In the case of the traveling salesman, each artificial magnet in the Ising machine represents the position of a city in a particular path.
Rather than using magnets on a grid, according to a news release from Stanford, the team used a special kind of laser system, known as a degenerate optical parametric oscillator, that, when turned on, will represent an upward- or downward-pointing "spin." Pulses of the laser represent a city's position in a path the salesman could take.
In an earlier version of this machine, the team members extracted a small portion of each pulse, delayed it and added a controlled amount of that portion to the subsequent pulses. In traveling salesman terms, this is how they program the machine with the connections and distances between the cities. The pulse-to-pulse couplings constitute the programming of the problem.

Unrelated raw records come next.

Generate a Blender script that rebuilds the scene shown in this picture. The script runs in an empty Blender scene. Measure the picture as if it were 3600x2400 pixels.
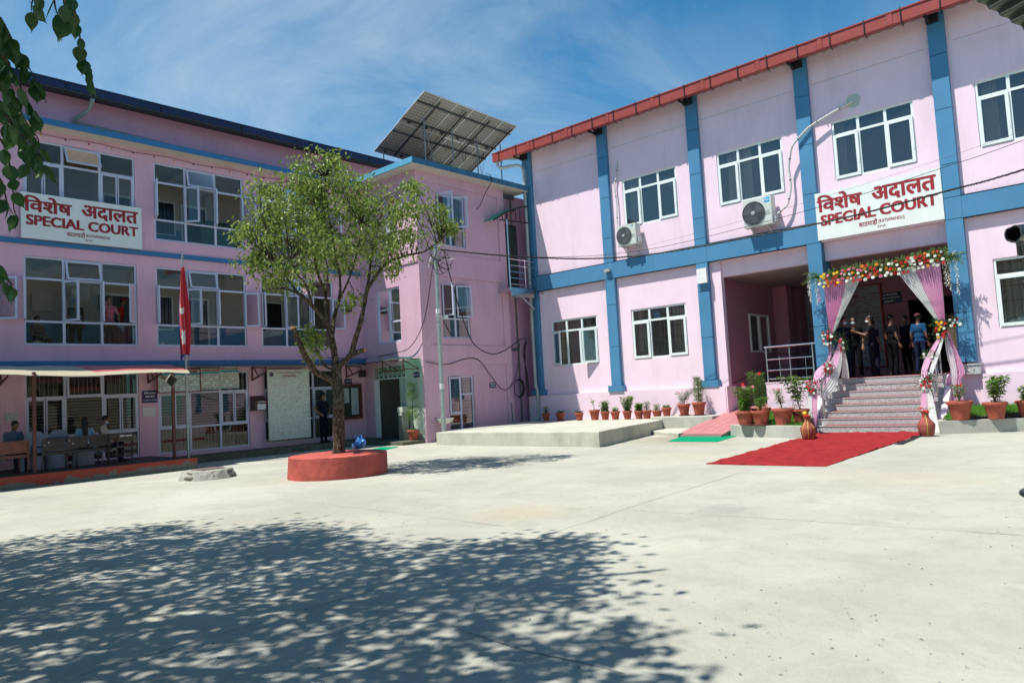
import bpy, bmesh, math, random, re
from mathutils import Vector as V, Matrix, noise, kdtree
RN = random.Random(11)
S = bpy.context.scene
COL = S.collection
rad = math.radians
# ---------------------------------------------------------------- camera
cyaw, cpit, crol = rad(42.07), rad(3.95), rad(-3.142)
CAM = V((0, 0, 1.6))
_f = V((math.cos(cpit)*math.cos(cyaw), math.cos(cpit)*math.sin(cyaw), math.sin(cpit)))
_r = V((math.sin(cyaw), -math.cos(cyaw), 0)); _u = _r.cross(_f)
_r2 = _r*math.cos(crol) + _u*math.sin(crol); _u2 = _u*math.cos(crol) - _r*math.sin(crol)
cd = bpy.data.cameras.new('camera'); cam = bpy.data.objects.new('camera', cd); COL.objects.link(cam)
cd.lens = 25.94; cd.sensor_width = 36; cd.clip_start = .1; cd.clip_end = 3000
mm = Matrix((_r2, _u2, -_f)).transposed().to_4x4(); mm.translation = CAM; cam.matrix_world = mm
S.camera = cam
# ---------------------------------------------------------------- sky, sun, exposure
SUNV = V((.42, -.21, -1)).normalized()          # direction the sunlight travels
elev = math.asin(-SUNV.z); azi = math.atan2(-SUNV.x, -SUNV.y)
W = bpy.data.worlds.new('World'); S.world = W; W.use_nodes = True
nt = W.node_tree; N = nt.nodes; Lk = nt.links
bg = N['Background']; bg.inputs[1].default_value = .092
sky = N.new('ShaderNodeTexSky'); sky.sky_type = 'NISHITA'; sky.sun_disc = False
sky.sun_elevation = elev; sky.sun_rotation = azi; sky.altitude = 1300; sky.air_density = 1.0; sky.dust_density = .6; sky.ozone_density = 2.2
tc = N.new('ShaderNodeTexCoord'); sep = N.new('ShaderNodeSeparateXYZ'); Lk.new(tc.outputs['Generated'], sep.inputs[0])
def wm(op, a, b=None):
    n = N.new('ShaderNodeMath'); n.operation = op
    for i, x in enumerate((a, b)):
        if x is None: continue
        if isinstance(x, (int, float)): n.inputs[i].default_value = x
        else: Lk.new(x, n.inputs[i])
    return n.outputs[0]
zc = wm('ADD', wm('MAXIMUM', sep.outputs[2], 0), .12)
cx = wm('DIVIDE', sep.outputs[0], zc); cy = wm('DIVIDE', sep.outputs[1], zc)
cmb = N.new('ShaderNodeCombineXYZ'); Lk.new(cx, cmb.inputs[0]); Lk.new(cy, cmb.inputs[1])
mp = N.new('ShaderNodeMapping'); mp.inputs['Rotation'].default_value = (0, 0, rad(-50)); mp.inputs['Scale'].default_value = (.62, 1.25, 1)
mp.inputs['Location'].default_value = (1.7, .35, 0)
Lk.new(cmb.outputs[0], mp.inputs[0])
wn = N.new('ShaderNodeTexNoise'); wn.inputs['Scale'].default_value = 1.1; wn.inputs['Detail'].default_value = 9; wn.inputs['Roughness'].default_value = .62; wn.inputs['Distortion'].default_value = 1.9
Lk.new(mp.outputs[0], wn.inputs[0])
wn2 = N.new('ShaderNodeTexNoise'); wn2.inputs['Scale'].default_value = .42; wn2.inputs['Detail'].default_value = 3
Lk.new(mp.outputs[0], wn2.inputs[0])
cr = N.new('ShaderNodeValToRGB'); cr.color_ramp.elements[0].position = .40; cr.color_ramp.elements[1].position = .86
Lk.new(wn.outputs[0], cr.inputs[0])
cr2 = N.new('ShaderNodeValToRGB'); cr2.color_ramp.elements[0].position = .40; cr2.color_ramp.elements[1].position = .72
Lk.new(wn2.outputs[0], cr2.inputs[0])
cl = wm('MULTIPLY', wm('MULTIPLY', cr.outputs[0], cr2.outputs[0]), .75)
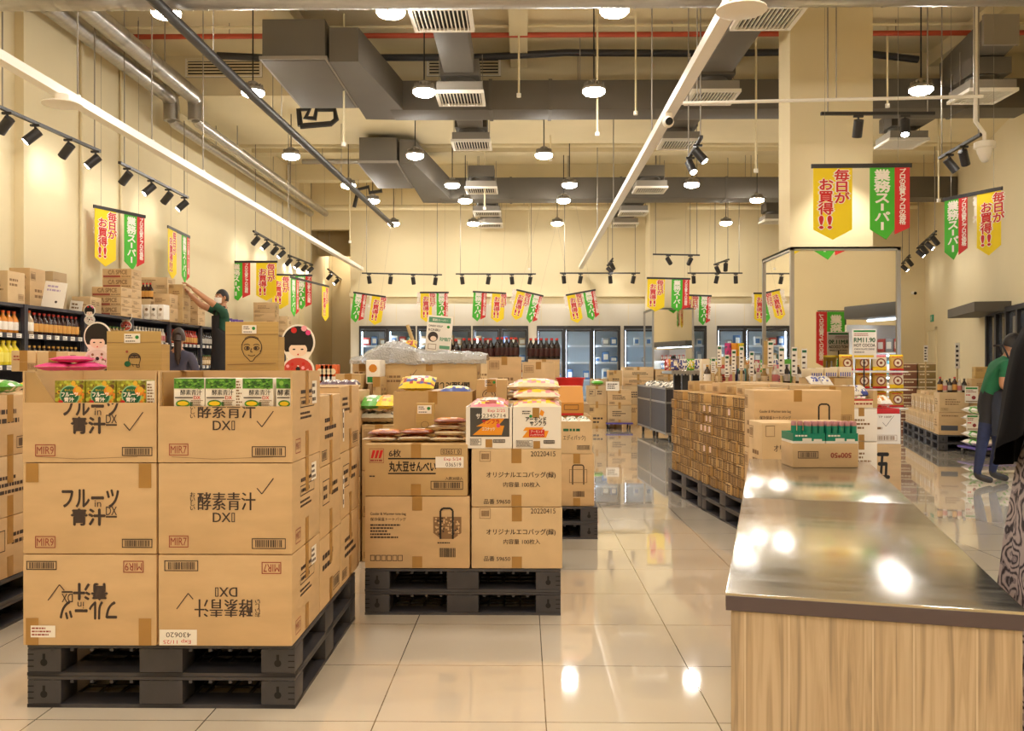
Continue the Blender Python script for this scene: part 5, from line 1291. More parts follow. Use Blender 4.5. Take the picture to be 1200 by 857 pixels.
# big carton printed upside down, with crumpled film on top
Y = 6.75
def pr_up(F, Q, w, h):
    G = Face(F.b, F.o - F.n * F.e, F.u, F.v, F.e).flip(w, h); G.text('国内産だし昆布', w * .08, h * .48, w * .52, h * .64, INKB, .04).lines(w * .8, h * .3, w * .95, h * .5, 2, INKM, 2)
    tick(F, w * .3, h * .72, .05); F.bars(w * .1, h * .05, w * .3, h * .18, INKM)
zb = .96
for k in range(3):
    for c_ in range(2): gcarton(.285, .5, .315, (XX(447, Y) + .145 + c_ * .292, Y + .3, k * .3175), f"brown carton, {NTH[k]} from the floor, {['left', 'right'][c_]} column under the film covered carton", seed=k + c_ * 2, group='brown cartons in the rear piles')
o, Q, b = put(447, 559, 424, 480, Y, .6, 'carton', 'long carton with upside down brush print under crumpled clear film', pr_up, CARDS[2], 'plain brown cartons', zb=zb)
zt = ZZ(424, Y)
def film_mesh():
    r = random.Random(12); nx, ny = 70, 26; b = B(); vs = []; W_ = XX(570, Y) - XX(410, Y); x0 = XX(410, Y)
    from mathutils import noise
    for i in range(nx + 1):
        for j in range(ny + 1):
            u, v = i / nx, j / ny; x = x0 + W_ * u; y = Y - .06 + .72 * v
            prof = .115 * math.exp(-((u - .28) / .2) ** 2) + .04 * math.exp(-((u - .75) / .3) ** 2) + .02
            n1 = noise.noise(Vector((x * 9, y * 9, 0))) * .030 + noise.noise(Vector((x * 22, y * 22, 3))) * .022 + noise.noise(Vector((x * 48, y * 48, 6))) * .020
            z = zt + .012 + prof * (math.sin(PI * min(1, max(.06, v * 1.0))) ** .5) + max(-.008, n1) * .62
            if v < .08: z = zt + .004 - .03 * (1 - v / .08) + n1 * .3 + .01; y = Y - .012 - .01 * abs(n1) * 10
            if u < .2 and v >= .08: z -= .03 * (1 - u / .2)
            vs.append((x, y, z + .006 if v >= .08 else z))
    fs = [(i * (ny + 1) + j, (i + 1) * (ny + 1) + j, (i + 1) * (ny + 1) + j + 1, i * (ny + 1) + j + 1) for i in range(nx) for j in range(ny)]
    return b.add(vs, fs, FILM)
thing('plastic_film', film_mesh(), 'crumpled clear plastic film heaped along the top of the long carton', 'plastic film')
# cartons right of it and further back
z = fstack(571, 611, 418, 7.75, .5, 4, 'carton, {} from the floor, right of the film covered carton', CARDS[0], 2)
z = fstack(612, 650, 424, 8.6, .5, 4, 'carton, {} from the floor, behind the nut bags', CARDS[1], 7)
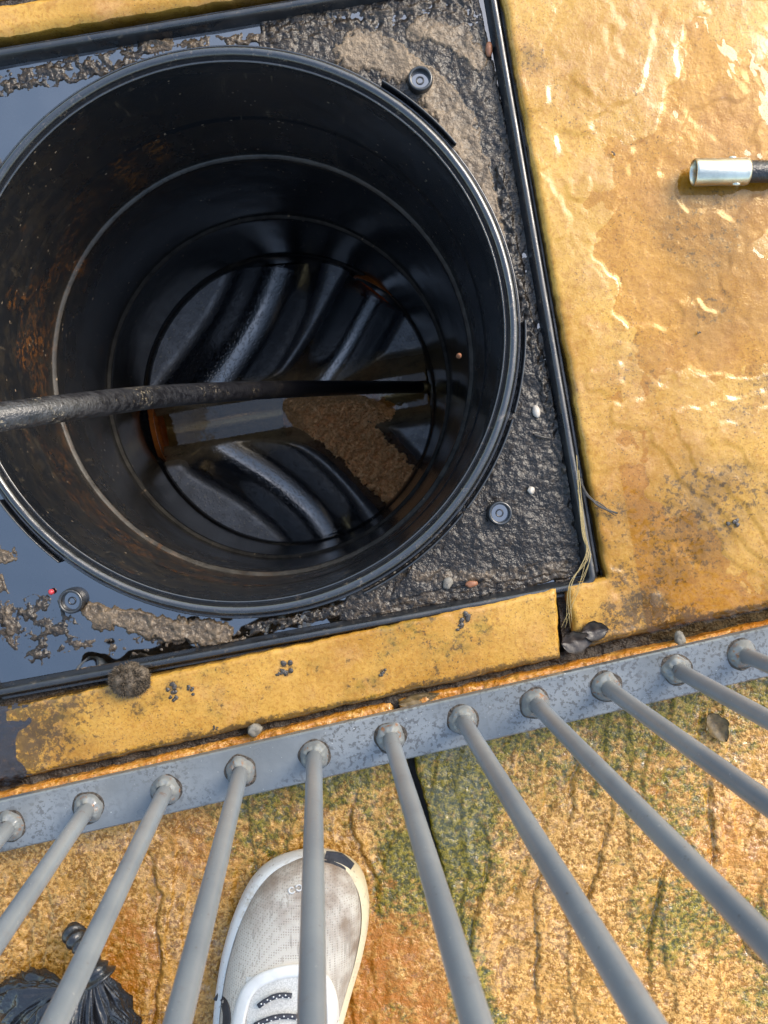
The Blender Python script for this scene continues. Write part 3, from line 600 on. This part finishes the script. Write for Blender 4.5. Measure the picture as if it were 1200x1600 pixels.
# hose end with metal ferrule
z0 = .0112; A, B, C, D = P(1083, 269, z0), P(1166, 268, z0), P(1290, 266, z0-.002), P(2300, 220, z0-.002)
he = empty('hose_end', (A[0], A[1], 0)); tag(he, 'black hose end with zinc plated ferrule lying on the large flag', 'hose')
obj('tube', *tube(catmull([A*.5+B*.5, B, C, P(1700, 250, z0-.002), D], 10), .0083, 20), M['hose'], he)
d = (B-A)/np.linalg.norm(B-A); prof = [(.03, .0078), (.006, .0078), (.002, .0082), (.0006, .0088), (0, .0094), (.0006, .0100), (.002, .0104), (.020, .0103), (.0405, .0104), (.0425, .0100), (.0428, .0082)]
vs = []
for s, r in prof:
    v, _ = tube(np.array([A+d*s, A+d*(s+.001)]), r, 40, False); vs.append(v[:40])
obj('ferrule', np.concatenate(vs), gridf(len(prof), 40, 0, True), M['zinc'], he)
obj('bore', *tube(np.array([A+d*.016, A+d*.022]), .0079, 20), M['drub'], he)
for s, r in ((.030, 1.4), (.033, -1.2)):
    e = A+d*s; obj('crimp_pip', *blob(e+np.array([0, .0098*math.copysign(1, r), .002]), .0035, .0018, .002, 3, .1, 6, 10), M['zinc'], he)

# railing
ZR = .036; rl = empty('railing', tuple(P(491, 1178, 0))); tag(rl, 'grey painted steel railing with round bars welded to a flat rail', 'railing')
e0, e1_, e2_, e3_ = P(-420, 1347, ZR), P(1600, 890, ZR), P(1600, 966, ZR), P(-420, 1429, ZR)
def barbox(a, b, c, d, th, nl=60):
    """flat bar with small chamfers from four top corners (a-b far edge, d-c near edge)"""
    pr = [(0, -th), (0, -.0012), (.03, 0), (.97, 0), (1, -.0012), (1, -th)]; v = []
    for i in range(nl):
        s = i/(nl-1); p = a+(b-a)*s; q = d+(c-d)*s
        for k, z in pr: r = p+(q-p)*k; v.append((r[0], r[1], r[2]+z+.0005*float(perlin(r[0]*9, k*3+1.3))))
    n = len(pr); f = gridf(nl, n, 0, True).tolist()+[list(range(n)), list(range((nl-1)*n, nl*n))[::-1]]
    return np.array(v), f
obj('bottom_rail', *barbox(e0, e1_, e2_, e3_, .009), M['steel'], rl, smooth=False)
dv = -(V(490, 742, 0)-Vector((0, 0, H))).normalized(); HT = .80
bases = [(-338, 1374), (-220, 1346), (-102, 1318), (15, 1290), (138, 1262), (259, 1234), (376, 1205), (491, 1180), (610, 1152), (723, 1125), (836, 1099), (947, 1073), (1057, 1046), (1160, 1022), (1262, 998), (1362, 975)]
ang = np.linspace(0, 2*np.pi, 44, endpoint=False)
Lb = HT/dv.z; bv = np.concatenate([np.stack([.0059*np.cos(ang), .0059*np.sin(ang), np.full(44, z)], -1) for z in (0, .02, .1, .3, .5, Lb)])
bar_me = make_mesh('bar', bv, gridf(6, 44, 0, True), M['bar'])
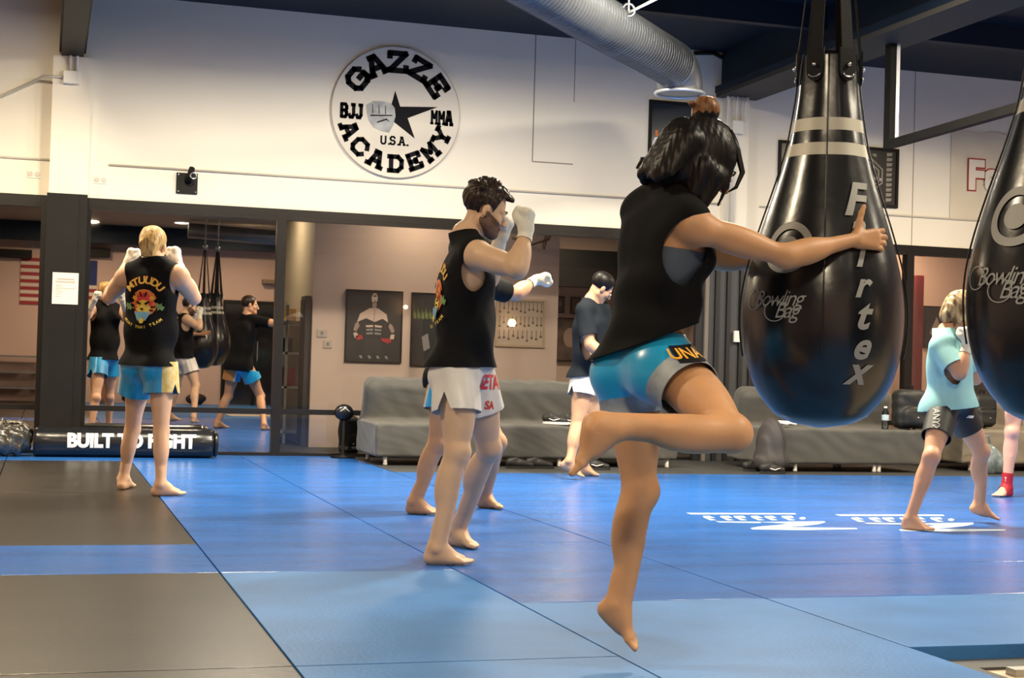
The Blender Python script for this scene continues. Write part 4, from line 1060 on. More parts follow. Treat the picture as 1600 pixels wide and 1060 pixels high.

Then the machine is turned on to try to find a solution, which can be obtained by measuring the final output phases of the pulses.
The problem in this previous approach was connecting large numbers of pulses in arbitrarily complex ways. It was doable but required an added controllable optical delay for each pulse, which was costly and difficult to implement.
The latest Stanford machine shows that a drastically more affordable and practical version could be made by replacing the controllable optical delays with a digital electronic circuit, which emulates the optical connections among the pulses in order to program the problem and the laser system still solves it. Nearly all of the materials used to make this machine are off-the-shelf elements that are already used for telecommunications. That, in combination with the simplicity of the programming, makes it easy to scale up.
Currently able to solve 100-variable problems with any arbitrary set of connections between variables, the machine has been tested on thousands of scenarios.
"This is a machine that's in a sense the first in its class, and the idea is that it opens up a sub-field of research in the area of non-traditional computing machines," said Peter McMahon, postdoctoral scholar in applied physics and co-author of the paper. "There are many, many questions that this development raises and we expect that over the next few years, several groups are going to be investigating this class of machine and looking into how this approach will pan out."